The Gamecocks played conservatively after UMass cut the game to 27-14, trying to lean on their defense and run out the win. Of USC’s seven possessions after the fluke touchdown, six began with a run; a couple worked, many didn’t as the Gamecocks managed one touchdown in the second half and UMass made it a six-point game with 4:20 to go.
That was when offensive coordinator Kurt Roper let Bentley do what he does best, and it started with a scramble for 6 yards. Then the freshman found Deebo Samuel for 25 yards, got two pass interference penalties and a huge third-down rush from Rico Dowdle to get to victory formation.
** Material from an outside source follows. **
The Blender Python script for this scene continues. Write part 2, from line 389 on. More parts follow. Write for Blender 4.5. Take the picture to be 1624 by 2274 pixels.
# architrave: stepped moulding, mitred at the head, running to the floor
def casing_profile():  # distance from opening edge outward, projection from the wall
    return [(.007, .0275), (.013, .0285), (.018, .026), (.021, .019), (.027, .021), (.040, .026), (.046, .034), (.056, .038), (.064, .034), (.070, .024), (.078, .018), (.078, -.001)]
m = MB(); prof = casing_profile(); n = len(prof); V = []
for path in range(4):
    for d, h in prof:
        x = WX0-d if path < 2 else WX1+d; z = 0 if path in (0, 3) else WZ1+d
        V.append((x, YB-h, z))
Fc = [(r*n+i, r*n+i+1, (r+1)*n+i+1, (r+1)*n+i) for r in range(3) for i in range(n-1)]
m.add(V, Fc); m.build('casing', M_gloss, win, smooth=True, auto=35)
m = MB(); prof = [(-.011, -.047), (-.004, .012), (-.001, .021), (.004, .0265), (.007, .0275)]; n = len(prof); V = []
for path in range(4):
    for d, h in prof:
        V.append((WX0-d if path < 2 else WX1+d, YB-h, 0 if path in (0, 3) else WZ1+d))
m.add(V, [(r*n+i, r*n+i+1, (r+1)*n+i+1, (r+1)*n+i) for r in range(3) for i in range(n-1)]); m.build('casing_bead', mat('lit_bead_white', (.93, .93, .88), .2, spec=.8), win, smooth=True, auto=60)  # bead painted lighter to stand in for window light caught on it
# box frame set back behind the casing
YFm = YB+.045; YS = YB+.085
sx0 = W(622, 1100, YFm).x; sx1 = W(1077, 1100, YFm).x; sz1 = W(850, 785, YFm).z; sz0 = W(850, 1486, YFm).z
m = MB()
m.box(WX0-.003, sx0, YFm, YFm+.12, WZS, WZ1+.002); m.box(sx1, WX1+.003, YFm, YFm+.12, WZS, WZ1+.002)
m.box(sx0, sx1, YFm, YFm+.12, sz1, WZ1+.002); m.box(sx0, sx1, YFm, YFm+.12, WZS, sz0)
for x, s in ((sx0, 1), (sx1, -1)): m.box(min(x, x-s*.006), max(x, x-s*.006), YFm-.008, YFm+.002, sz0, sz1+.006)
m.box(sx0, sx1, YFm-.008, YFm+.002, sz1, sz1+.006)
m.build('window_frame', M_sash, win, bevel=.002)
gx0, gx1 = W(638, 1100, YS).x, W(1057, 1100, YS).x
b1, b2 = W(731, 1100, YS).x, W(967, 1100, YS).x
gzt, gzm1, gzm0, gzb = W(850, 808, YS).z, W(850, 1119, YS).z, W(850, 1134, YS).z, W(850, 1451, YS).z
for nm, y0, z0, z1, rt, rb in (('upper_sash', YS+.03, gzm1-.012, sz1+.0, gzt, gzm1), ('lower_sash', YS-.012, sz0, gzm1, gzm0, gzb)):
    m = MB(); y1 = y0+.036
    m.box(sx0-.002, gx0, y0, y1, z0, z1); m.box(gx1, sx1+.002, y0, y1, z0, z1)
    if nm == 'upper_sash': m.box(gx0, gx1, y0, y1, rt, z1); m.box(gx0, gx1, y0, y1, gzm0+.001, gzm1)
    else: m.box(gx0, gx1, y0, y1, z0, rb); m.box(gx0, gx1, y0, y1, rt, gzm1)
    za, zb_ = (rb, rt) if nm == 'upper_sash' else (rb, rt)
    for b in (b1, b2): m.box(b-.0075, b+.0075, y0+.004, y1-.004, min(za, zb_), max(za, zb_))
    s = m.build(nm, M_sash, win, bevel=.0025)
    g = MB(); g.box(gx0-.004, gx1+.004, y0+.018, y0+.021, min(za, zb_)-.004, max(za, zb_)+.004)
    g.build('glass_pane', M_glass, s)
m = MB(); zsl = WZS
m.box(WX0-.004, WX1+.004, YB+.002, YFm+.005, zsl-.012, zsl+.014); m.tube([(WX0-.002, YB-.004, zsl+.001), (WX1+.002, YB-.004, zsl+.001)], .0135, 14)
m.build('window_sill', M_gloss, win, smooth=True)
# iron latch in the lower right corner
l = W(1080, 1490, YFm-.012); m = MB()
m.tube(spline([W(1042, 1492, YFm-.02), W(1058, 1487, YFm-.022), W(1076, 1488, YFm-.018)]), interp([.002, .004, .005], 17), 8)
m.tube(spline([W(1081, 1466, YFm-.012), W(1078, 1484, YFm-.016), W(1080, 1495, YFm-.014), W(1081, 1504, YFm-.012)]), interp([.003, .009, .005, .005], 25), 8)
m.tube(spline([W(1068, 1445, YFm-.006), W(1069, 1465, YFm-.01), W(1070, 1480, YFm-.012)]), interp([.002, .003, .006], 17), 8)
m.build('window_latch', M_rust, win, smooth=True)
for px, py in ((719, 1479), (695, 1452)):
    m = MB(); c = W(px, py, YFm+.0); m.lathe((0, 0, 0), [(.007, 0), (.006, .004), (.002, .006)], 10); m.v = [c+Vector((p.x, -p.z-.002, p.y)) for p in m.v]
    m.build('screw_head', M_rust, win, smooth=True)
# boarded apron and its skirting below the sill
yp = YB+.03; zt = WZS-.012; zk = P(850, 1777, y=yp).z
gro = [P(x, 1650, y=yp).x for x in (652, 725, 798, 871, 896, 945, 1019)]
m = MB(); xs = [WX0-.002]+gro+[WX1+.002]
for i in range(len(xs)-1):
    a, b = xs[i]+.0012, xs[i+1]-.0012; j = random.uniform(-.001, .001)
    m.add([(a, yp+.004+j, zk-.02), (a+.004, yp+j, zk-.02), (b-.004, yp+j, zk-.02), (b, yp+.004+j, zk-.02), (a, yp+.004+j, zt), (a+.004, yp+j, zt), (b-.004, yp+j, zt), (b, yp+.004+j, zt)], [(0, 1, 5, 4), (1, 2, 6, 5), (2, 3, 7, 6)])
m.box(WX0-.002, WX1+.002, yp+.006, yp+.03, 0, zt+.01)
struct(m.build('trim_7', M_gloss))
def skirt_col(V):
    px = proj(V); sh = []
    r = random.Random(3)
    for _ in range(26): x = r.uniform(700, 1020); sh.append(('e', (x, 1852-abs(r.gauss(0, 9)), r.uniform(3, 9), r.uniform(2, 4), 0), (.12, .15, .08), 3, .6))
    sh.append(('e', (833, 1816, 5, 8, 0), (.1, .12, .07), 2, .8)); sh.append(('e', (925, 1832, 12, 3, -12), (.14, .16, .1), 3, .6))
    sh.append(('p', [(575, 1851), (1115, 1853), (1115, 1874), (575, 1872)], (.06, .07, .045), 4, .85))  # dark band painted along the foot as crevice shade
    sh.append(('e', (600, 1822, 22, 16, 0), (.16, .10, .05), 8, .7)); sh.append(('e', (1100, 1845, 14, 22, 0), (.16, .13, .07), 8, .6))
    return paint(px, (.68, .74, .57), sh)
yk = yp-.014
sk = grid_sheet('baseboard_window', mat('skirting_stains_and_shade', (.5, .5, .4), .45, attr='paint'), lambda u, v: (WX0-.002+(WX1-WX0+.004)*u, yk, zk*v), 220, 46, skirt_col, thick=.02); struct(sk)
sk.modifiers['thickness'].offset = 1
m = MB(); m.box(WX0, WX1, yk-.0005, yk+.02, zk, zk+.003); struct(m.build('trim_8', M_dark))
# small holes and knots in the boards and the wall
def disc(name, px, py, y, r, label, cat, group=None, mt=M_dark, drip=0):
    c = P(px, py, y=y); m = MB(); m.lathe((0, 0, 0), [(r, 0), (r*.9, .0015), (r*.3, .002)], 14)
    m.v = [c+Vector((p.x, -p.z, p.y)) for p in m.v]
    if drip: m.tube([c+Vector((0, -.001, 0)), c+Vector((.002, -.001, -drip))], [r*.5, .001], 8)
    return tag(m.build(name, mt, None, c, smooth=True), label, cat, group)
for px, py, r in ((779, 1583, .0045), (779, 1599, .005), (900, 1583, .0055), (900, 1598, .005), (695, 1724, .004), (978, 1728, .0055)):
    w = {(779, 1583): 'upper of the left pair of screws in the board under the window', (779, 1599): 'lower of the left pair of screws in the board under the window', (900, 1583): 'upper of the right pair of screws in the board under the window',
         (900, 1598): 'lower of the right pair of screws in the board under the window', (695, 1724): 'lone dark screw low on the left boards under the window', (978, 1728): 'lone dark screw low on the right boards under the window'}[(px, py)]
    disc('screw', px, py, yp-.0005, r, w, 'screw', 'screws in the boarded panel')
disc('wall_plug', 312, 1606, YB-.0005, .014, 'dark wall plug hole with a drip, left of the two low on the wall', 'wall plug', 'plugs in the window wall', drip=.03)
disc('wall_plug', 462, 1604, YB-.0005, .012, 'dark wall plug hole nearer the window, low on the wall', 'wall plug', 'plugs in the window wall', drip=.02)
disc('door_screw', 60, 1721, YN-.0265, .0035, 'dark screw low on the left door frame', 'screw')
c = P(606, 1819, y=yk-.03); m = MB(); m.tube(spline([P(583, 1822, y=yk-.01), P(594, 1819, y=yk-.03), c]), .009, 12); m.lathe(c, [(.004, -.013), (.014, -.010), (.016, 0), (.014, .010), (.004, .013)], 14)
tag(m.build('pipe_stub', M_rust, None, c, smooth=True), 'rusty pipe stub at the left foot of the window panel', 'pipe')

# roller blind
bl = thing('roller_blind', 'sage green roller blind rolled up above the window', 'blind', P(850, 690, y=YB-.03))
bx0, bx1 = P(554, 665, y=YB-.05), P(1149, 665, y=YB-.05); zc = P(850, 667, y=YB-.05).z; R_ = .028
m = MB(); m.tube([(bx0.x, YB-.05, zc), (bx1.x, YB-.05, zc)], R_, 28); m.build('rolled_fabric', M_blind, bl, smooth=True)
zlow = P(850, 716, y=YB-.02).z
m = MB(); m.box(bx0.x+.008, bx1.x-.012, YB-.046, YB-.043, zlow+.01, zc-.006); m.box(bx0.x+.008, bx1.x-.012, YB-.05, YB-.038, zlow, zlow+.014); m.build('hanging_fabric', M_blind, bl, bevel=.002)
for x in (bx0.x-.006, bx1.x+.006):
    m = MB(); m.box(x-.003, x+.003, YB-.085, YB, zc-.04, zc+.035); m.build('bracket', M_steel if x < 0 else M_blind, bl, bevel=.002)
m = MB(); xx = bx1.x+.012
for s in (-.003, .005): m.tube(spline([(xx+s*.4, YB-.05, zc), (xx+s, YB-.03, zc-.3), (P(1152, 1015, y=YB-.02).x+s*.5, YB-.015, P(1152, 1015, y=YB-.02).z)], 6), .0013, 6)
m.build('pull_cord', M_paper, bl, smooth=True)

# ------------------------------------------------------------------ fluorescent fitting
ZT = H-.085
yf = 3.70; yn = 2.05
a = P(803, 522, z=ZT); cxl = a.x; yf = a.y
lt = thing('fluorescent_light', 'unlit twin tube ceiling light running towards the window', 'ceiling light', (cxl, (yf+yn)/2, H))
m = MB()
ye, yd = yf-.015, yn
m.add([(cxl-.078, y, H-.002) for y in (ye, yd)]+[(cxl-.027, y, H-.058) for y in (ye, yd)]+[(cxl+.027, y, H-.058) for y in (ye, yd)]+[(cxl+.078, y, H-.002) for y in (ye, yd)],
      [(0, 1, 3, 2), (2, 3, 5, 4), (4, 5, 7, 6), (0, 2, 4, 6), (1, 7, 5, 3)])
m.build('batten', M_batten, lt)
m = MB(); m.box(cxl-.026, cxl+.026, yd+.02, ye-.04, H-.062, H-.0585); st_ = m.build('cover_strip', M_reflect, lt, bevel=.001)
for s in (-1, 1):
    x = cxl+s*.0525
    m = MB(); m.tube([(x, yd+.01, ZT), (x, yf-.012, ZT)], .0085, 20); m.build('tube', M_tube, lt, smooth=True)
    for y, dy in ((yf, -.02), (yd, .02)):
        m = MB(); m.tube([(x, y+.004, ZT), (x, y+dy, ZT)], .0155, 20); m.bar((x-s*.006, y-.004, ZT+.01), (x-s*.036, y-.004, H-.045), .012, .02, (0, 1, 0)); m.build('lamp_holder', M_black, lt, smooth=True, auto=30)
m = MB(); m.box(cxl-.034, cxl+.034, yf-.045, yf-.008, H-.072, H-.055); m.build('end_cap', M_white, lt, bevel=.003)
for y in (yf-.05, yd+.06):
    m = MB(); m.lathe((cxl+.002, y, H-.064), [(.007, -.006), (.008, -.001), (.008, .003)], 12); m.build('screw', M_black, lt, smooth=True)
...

“Considering the time on the clock, the discussion was, ‘Milk it or win it?,’ coach Will Muschamp said. “And our discussion was go win the game.”
They tried to do it sooner and it didn’t work. Bentley dialed two completions after the 74-yarder, but USC went back to the run (which featured a Dowdle 12-yard scamper). The next six drives began with runs.
The Gamecocks were three-and-out, touchdown, four-and-out, four-and-out (Samuel fumbled), three-and-out and the final drive. UMass was camped for the run and Bentley, who had thrown two textbook fades for touchdowns, was spending most of his time handing off.
“We had a counter that we felt really good about, on second-and-4. We ended up punting on that drive. They stunted into it,” Muschamp explained. “There it was third-and-3, we had not brought Brandon (McIlwain) back on the counter, back across the formation from an overloaded look. They rocked back on it and hit us on the play.”
McIlwain was dropped twice on scrambles, once on fourth-and-1. The Gamecocks continue to have issues with run-blocking, and McIlwain’s presence in the game keyed UMass to a quarterback keeper.
It seemed scripted that the Gamecocks would play it safe, for a lot of reasons. Bentley is a freshman in his first start, they don’t want to give up on McIlwain, it’s the way Muschamp prefers to win games. And the first-down calls sometimes begat second-down first downs.
Yet, Bentley is in the game to throw downfield. He had nine incompletions but four were drops. It’s true the Gamecocks haven’t had a 20-point lead to protect in quite some time but when they got it – even when it was immediately cut to 13 – they could have kept pushing down the gas.
Other opponents might not be so forgiving.